Higher performance vs. Lower power consumption

What do you prefer, lower power consumtion or higher performance?

  • I don't care about power consumption, just give me something that makes my gameplay smoother

    Votes: 22 41.5%
  • Power consumption is a LOT more important than performance

    Votes: 23 43.4%
  • I don't prefer anything, I'll just take anything you give me

    Votes: 8 15.1%

  • Total voters
    53
I'm thinking, perhaps's we're on 230V (I think that's it, though we had 220 before) because of WW2. as there hasn't be war on US main terrority for a long while you didn't have to rebuild thus no incentive to switch.
 
I'm thinking, perhaps's we're on 230V (I think that's it, though we had 220 before) because of WW2. as there hasn't be war on US main terrority for a long while you didn't have to rebuild thus no incentive to switch.
Some EU countries used 220, others 240. So they made it 230 everywhere in Europe.
 
what about power management on GPUs? I find the wattage measures of machines idling with a G80 or R580 offending.

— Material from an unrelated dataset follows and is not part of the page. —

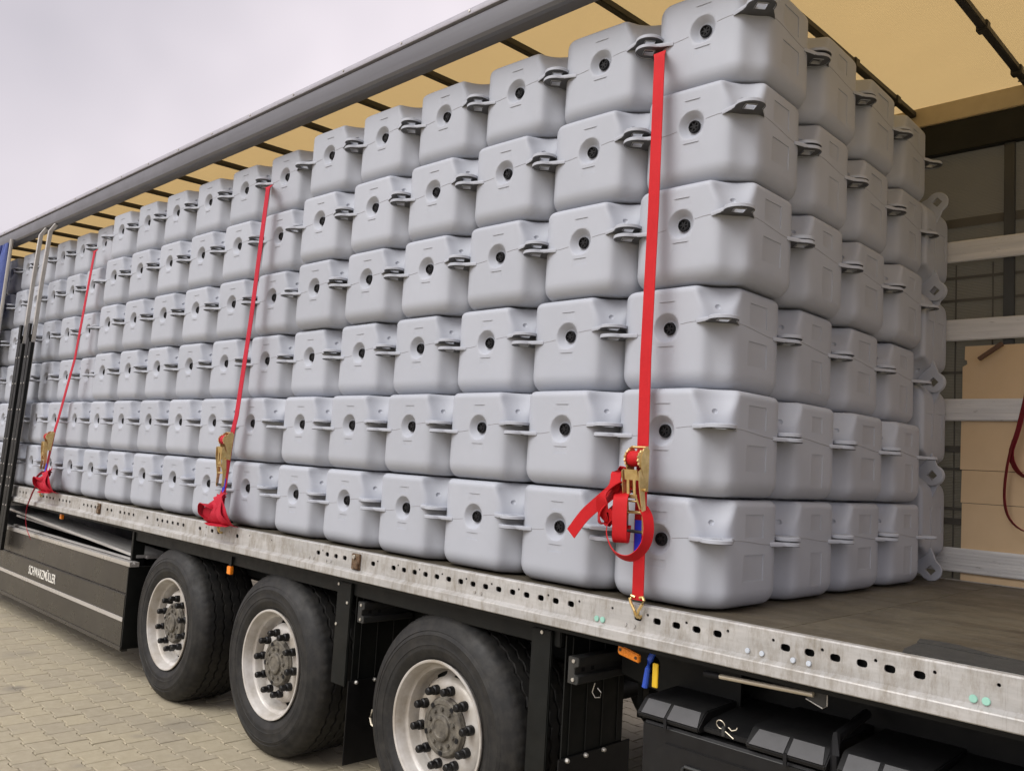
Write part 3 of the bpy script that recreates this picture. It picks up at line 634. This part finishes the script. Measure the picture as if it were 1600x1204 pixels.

Why is so much power wasted? could or do we have voltage regulation, not frequency throttle only, and what about disabling quad and clusters of arithmetic units?
Under the desktop you typically won't need more that one quad and one cluster/multiprocessor.
There should be game profiles as well. e.g. on a G80-like with six quads and eight maths units (clusters), run two quads and one math unit with Q3 games, four quads and one math units on some unreal 2.x game without shaders, four and four on a doom 3 game, all units on a crytek game, etc.
 
The best way to limit power consumption is to reduce the frequency. Which is what is done. But, a lot of software (that only measures CPU speed once) has problems with that.

Switching off units that aren't used can be done, but that is very tricky. It requires a three-state bus all around them (on-chip) and it makes scheduling stuff a lot harder. It's easier just to reduce the voltage.